5. April 2 – Ukrainian forces uncover atrocities in Bucha as Russians retreat from Kyiv
As the Russian drive toward Kyiv ended in full-scale retreat, pursuing Ukrainian forces made a series of grisly discoveries in the capital’s northern and western suburbs: Streets littered with the bodies of murdered civilians, and hastily-dug mass graves containing bodies shot at close range. Ukrainian President Volodymyr Zelensky called the atrocities “genocide.” As the Kremlin announced its intention to re-focus its forces on the industrial Donbas region in eastern Ukraine, Ukrainian officials called for civilians there to evacuate westward.
6. April 14 – Russian Black Sea Flagship Moskva sunk by Ukrainian missile
Weeks after being shown up by the defenders of Snake Island, the Moskva — the flagship of the Russian Black Sea Fleet — sank after being struck by a Ukrainian costal defense missile. The loss was an embarrassment to the Kremlin, which denied the ship was targeted in battle and claimed the massive cruiser was lost due to an unexplained fire amid stormy seas. The sinking marked Russia’s first loss of a flagship in 117 years.
7. April 18 – Russia steps up assault on Donbas
After retreating from Kyiv, licking wounds and refitting their equipment, Russian forces began a major offensive in the Donbas region, where fighting had simmered since Moscow’s 2014 annexation of Crimea. Russian forces started pushing forward in the Luhansk and Donetsk oblasts — which make up the Donbas — as well as the Kharkiv oblast.
8. May 16 – Ukrainian counterattacks push Russia back to border near Kharkiv
After a series of successful counterattacks in the suburbs of Kharkiv — Ukraine’s second largest city — Kyiv’s forces pushed Russian artillery out of range of the city and one Ukrainian unit made it to the Russian border. The series of victories momentarily took the pressure off of battered Kharkiv, and also threatened Russian supply lines to the Donbas.

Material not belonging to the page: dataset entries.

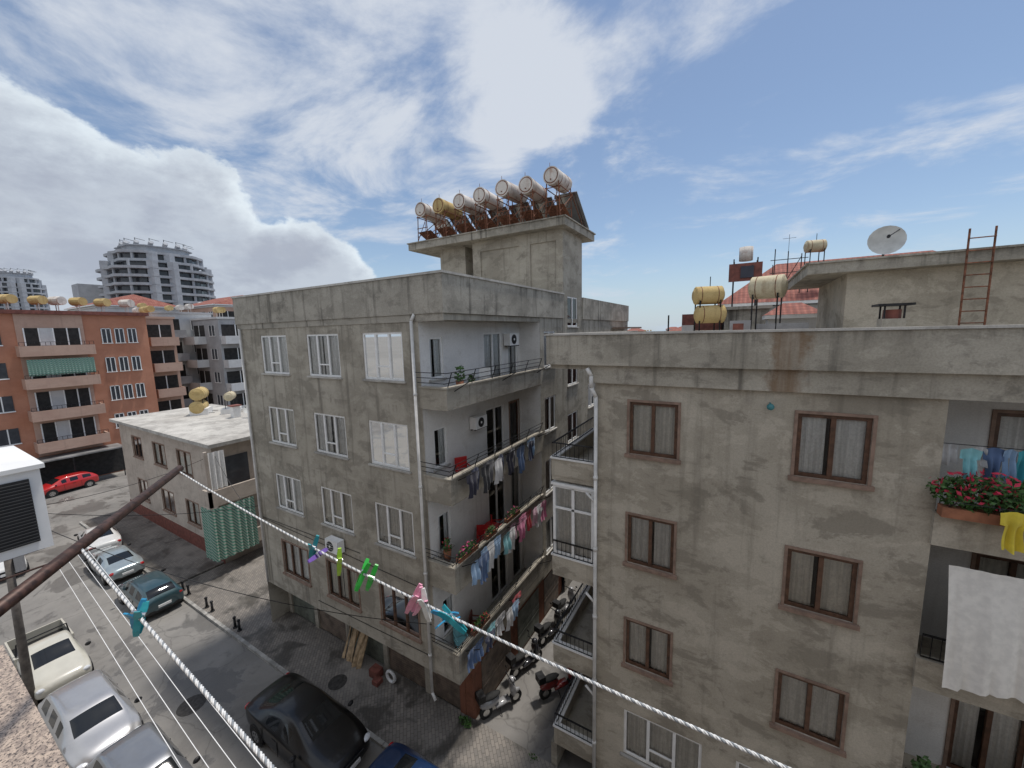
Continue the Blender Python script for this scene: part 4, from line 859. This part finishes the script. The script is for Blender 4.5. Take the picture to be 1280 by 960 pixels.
def blob(d,r):
    n=t.n('ShaderNodeVectorMath',operation='DOT_PRODUCT');t.put(n.inputs[0],G);n.inputs[1].default_value=d.normalized();return t.mr(n.outputs['Value'],math.cos(R(r)),1.)
wis=t.noise(PL,1.7,8,.62,.4,(1,1.2,1),(1.3,.4,0))
bias=t.math('ADD',t.math('MULTIPLY',blob(D(10,365),11),.26),t.math('MULTIPLY',blob(D(-520,420),38),.10));bias=t.math('ADD',bias,t.math('MULTIPLY',blob(D(-230,470),20),.10));bias=t.math('ADD',bias,t.math('MULTIPLY',blob(Vector((.2,-1,.6)),85),.4));bias=t.math('ADD',bias,t.math('MULTIPLY',blob(D(-50,250),9),.12));bias=t.math('ADD',bias,t.math('MULTIPLY',blob(D(300,440),10),.10))  # widest blob is unseen cloud added behind the camera to brighten the facades
wd=t.mr(t.math('ADD',wis,bias),.50,.74,.04,.88)
c0=t.mix(.12,sky.outputs[0],(2.2,3.0,4.2))
c1=t.mix(wd,c0,(5.8,6.15,6.7))
hz=t.mr(sep.outputs[2],.0,.2,.7,0.);c1=t.mix(hz,c1,(3.9,4.9,6.0))
cu=t.noise(G,7,9,.6,.1,(1,1,1.5))
cb_=t.math('MAXIMUM',blob(D(-640,175),17),t.math('MAXIMUM',blob(D(-430,155),15),blob(D(-270,110),13)))
dens=t.math('ADD',t.math('MULTIPLY',cu,.65),t.math('MULTIPLY',cb_,.52))
cd=t.mr(dens,.50,.57,0,.95)
sh=t.noise(G,6,7,.62,.1,(1,1,2.),(0,0,.05))
lum=t.math('ADD',t.mr(dens,.53,.80,6.9,4.4),t.mr(sh,.36,.64,-.6,.6))
cc=t.n('ShaderNodeCombineColor');t.put(cc.inputs[0],t.math('MULTIPLY',lum,.90));t.put(cc.inputs[1],t.math('MULTIPLY',lum,.99));t.put(cc.inputs[2],t.math('ADD',t.math('MULTIPLY',lum,.92),1.0))
t.put(bg.inputs[0],t.mix(cd,c1,cc.outputs[0]))
s=bpy.data.lights.new("Sun",'SUN');s.energy=3.2;s.angle=R(5);s.color=(1,.95,.88);so=bpy.data.objects.new("Sun",s);COL.objects.link(so)
az=R(SR);el=R(SE);so.rotation_euler=Vector((math.sin(az)*math.cos(el),math.cos(az)*math.cos(el),math.sin(el))).to_track_quat('Z','Y').to_euler()
cam=bpy.data.cameras.new("Camera");co=bpy.data.objects.new("Camera",cam);COL.objects.link(co);sc.camera=co
cam.sensor_width=36;cam.lens=485/1280*36;cam.clip_end=6000;cam.clip_start=.03
co.matrix_world=Matrix.Translation((0,0,13.9))@Matrix.Rotation(R(30.35),4,'Z')@Matrix.Rotation(R(90-7.63),4,'X')@Matrix.Rotation(R(-1.346),4,'Z')
sc.view_settings.view_transform='Standard';sc.view_settings.look='None';sc.view_settings.exposure=0
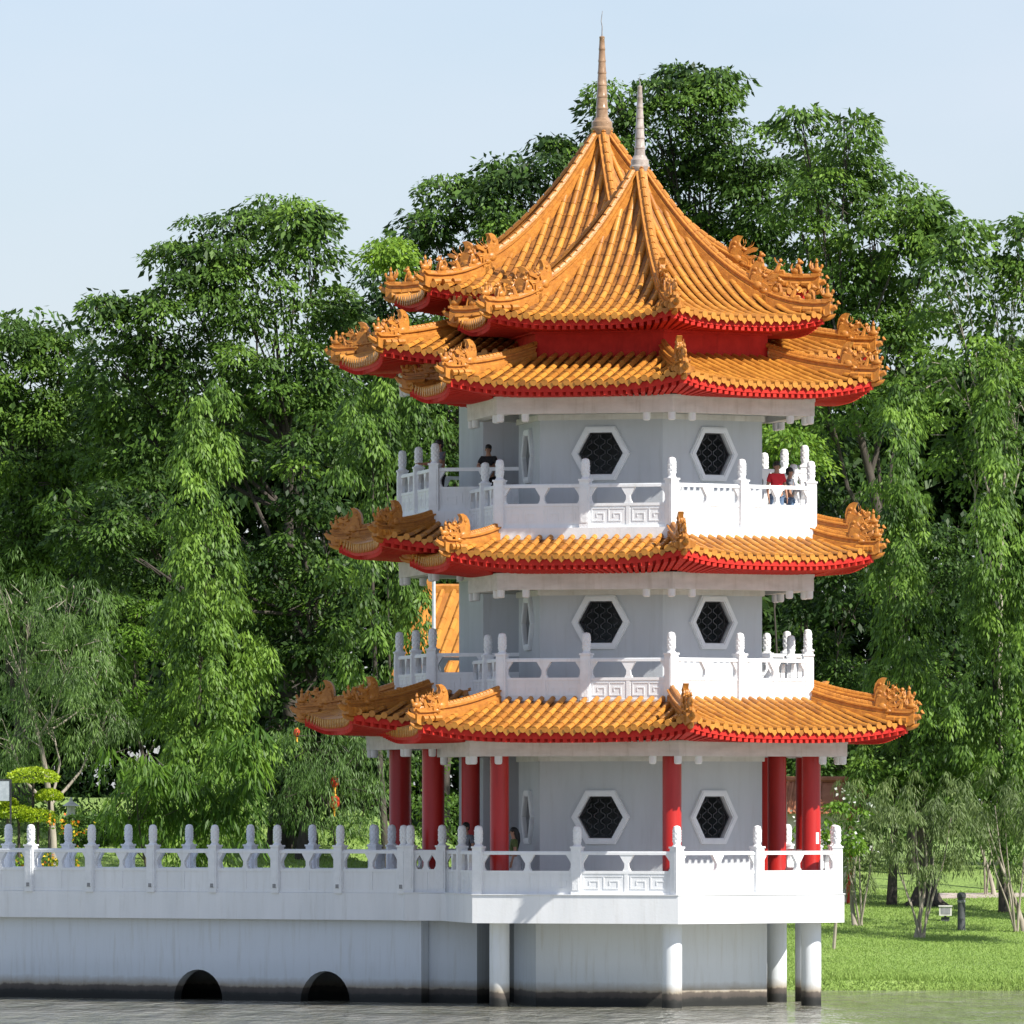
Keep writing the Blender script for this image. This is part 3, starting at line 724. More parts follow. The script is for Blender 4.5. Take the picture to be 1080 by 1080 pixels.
def hanging(cc, nn, per=85, rc=(.4,.75), L=(.13,.23), W=.36, tb=.45, tv=.16, fall=1.0):
    m = len(cc); k = rng.integers(int(per*.6), int(per*1.4), m); idx = np.repeat(np.arange(m), k); n = len(idx)
    r = rng.uniform(*rc, m)[idx]; d = unit(rng.normal(size=(n,3))*np.array([1,1,.4]) + nn[idx]*.5)
    f = rng.random(n)
    P = cc[idx] + d*(r*(.25+.5*f))[:,None] + np.array([0,0,-1])*(f*r*fall)[:,None] + np.array([0,0,.3])
    D = unit(d*rng.uniform(.25,.9,n)[:,None] + rng.normal(size=(n,3))*.22 + np.array([0,0,-1]))
    Ln = rng.uniform(*L,n); t = tb + (rng.normal(size=m)*tv)[idx] + rng.normal(size=n)*.12
    HINT[0] = unit(d+nn[idx]*.6+np.array([0,0,.2])); return P, D, Ln, Ln*W*rng.uniform(.8,1.2,n), t
def lob(px, py, rx, ry, Y, dy=0.0, deep=.8):
    s = Y/F; return (xp(px,Y), Y+dy, zy(py,Y), rx*s, max(rx,ry)*s*deep, ry*s)
LEAFN = [0]
def tree(name, label, cat, Y, trunkpx, lobes, dens=1.15, style='broad', mat='leaf', group=None, tb=.45, tr=.26, bark='bark', per=None, branches=True, bright=None, **kw):
    Lw = []
    for l in lobes:
        dyy = l[4] if len(l) > 4 else random.uniform(-1.2,1.2)
        kx = 6 if (style == 'broad' and l[2] > 20) else 0; Lw.append(lob(l[0],l[1]+kx*.3,max(7,l[2]-kx),max(7,l[3]-kx),Y,dyy))
    tx = xp(trunkpx,Y); gz = ground_z(tx,Y)
    par = empty(name, (tx,Y,gz-.1), label, cat, group); o = Vector((tx,Y,gz-.1))
    cc, nn = clumps(Lw, dens)
    fn = broadleaf if style == 'broad' else hanging
    if per: kw['per'] = per
    P,D,L,W,t = fn(cc, nn, tb=tb, **kw); H0 = HINT[0]
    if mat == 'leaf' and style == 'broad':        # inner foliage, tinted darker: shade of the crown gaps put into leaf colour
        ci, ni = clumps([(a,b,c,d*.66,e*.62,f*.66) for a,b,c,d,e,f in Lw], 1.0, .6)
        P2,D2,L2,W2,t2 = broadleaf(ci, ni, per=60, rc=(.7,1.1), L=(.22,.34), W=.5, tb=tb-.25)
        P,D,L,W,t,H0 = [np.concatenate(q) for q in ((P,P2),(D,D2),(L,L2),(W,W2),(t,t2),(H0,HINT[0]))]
    LEAFN[0] += len(P)
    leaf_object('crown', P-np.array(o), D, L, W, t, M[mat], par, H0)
    if bright:
        P,D,L,W,t = bright; leaf_object('young_foliage', P-np.array(o), D, L, W, t, M['leafb'], par)
    # trunk and limbs
    mb = MB(); top = max(Lw, key=lambda q: q[2]); zt = max(q[2] for q in Lw)
    mid = sum(q[0] for q in Lw)/len(Lw)
    H = (zt - gz)*.86; pts = []
    for i in range(9):
        f = i/8; pts.append(Vector((tx+(top[0]-tx)*f**1.6+.25*math.sin(3*f+tx), Y+.2*math.sin(4*f), gz-.1+H*f)) - o)
    mb.tube(pts, [tr*(1.5 if i == 0 else 1.12-.95*i/8) for i in range(9)], 10)
    if branches:
        for q in Lw:
            f = max(.15, min(.85, (q[2]-gz)/H - .22)); a = pts[int(f*8)]; e = Vector(q[:3]) - o
            mm = a.lerp(e,.5) + Vector((random.uniform(-.4,.4),random.uniform(-.3,.3),-.15*abs(e.x-a.x)))
            r0 = tr*(1.0-.85*f)*.75; mb.tube([a,a.lerp(mm,.5)+Vector((0,0,-.05)),mm,mm.lerp(e,.55)+Vector((0,0,.1)),e],[r0,r0*.8,r0*.6,r0*.42,r0*.2],7)
            for s_ in range(7):
                d = Vector((random.gauss(0,1),random.gauss(-.3,.8),random.gauss(.25,.7))).normalized(); d = Vector((d.x*q[3],d.y*q[4],d.z*q[5]))*.98
                st = mm.lerp(e, random.uniform(.4,1)); k2 = e+d*.5+Vector((0,0,.2)); mb.tube([st,k2,e+d],[r0*.3,r0*.18,.02],5)
    mb.build('trunk', M[bark], par, True)
    return par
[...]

After months of near-constant bombardment, with its people cut off from power, water, or reliable sources of food and information, the decimated city of Mariupol fell when the last defenders of the Azov Regiment surrendered from their redoubt at the Azovstal steelworks. With the remains of Mariupol under Russian control, the Kremlin’s forces on the Crimean peninsula were able to establish contact with their counterparts in the Donbas region.
10. June 2 – Zelensky says 20% of Ukraine occupied
In a speech to lawmakers in Luxembourg, Zelensky estimated that some 20% of Ukraine — an area the size of New York state — had been occupied by Russia. “The Russian army has already destroyed almost the entire Donbas,” he said of the eastern industrial heartland. Ukrainian forces were continuing to fight along a 600-mile front that curved from the shipbuilding city of Mykolaiv in the south to Kharkiv, Ukraine’s second largest city, in the northeast, as Ukraine tried to hold out for precision artillery equipment from the US and other Western allies.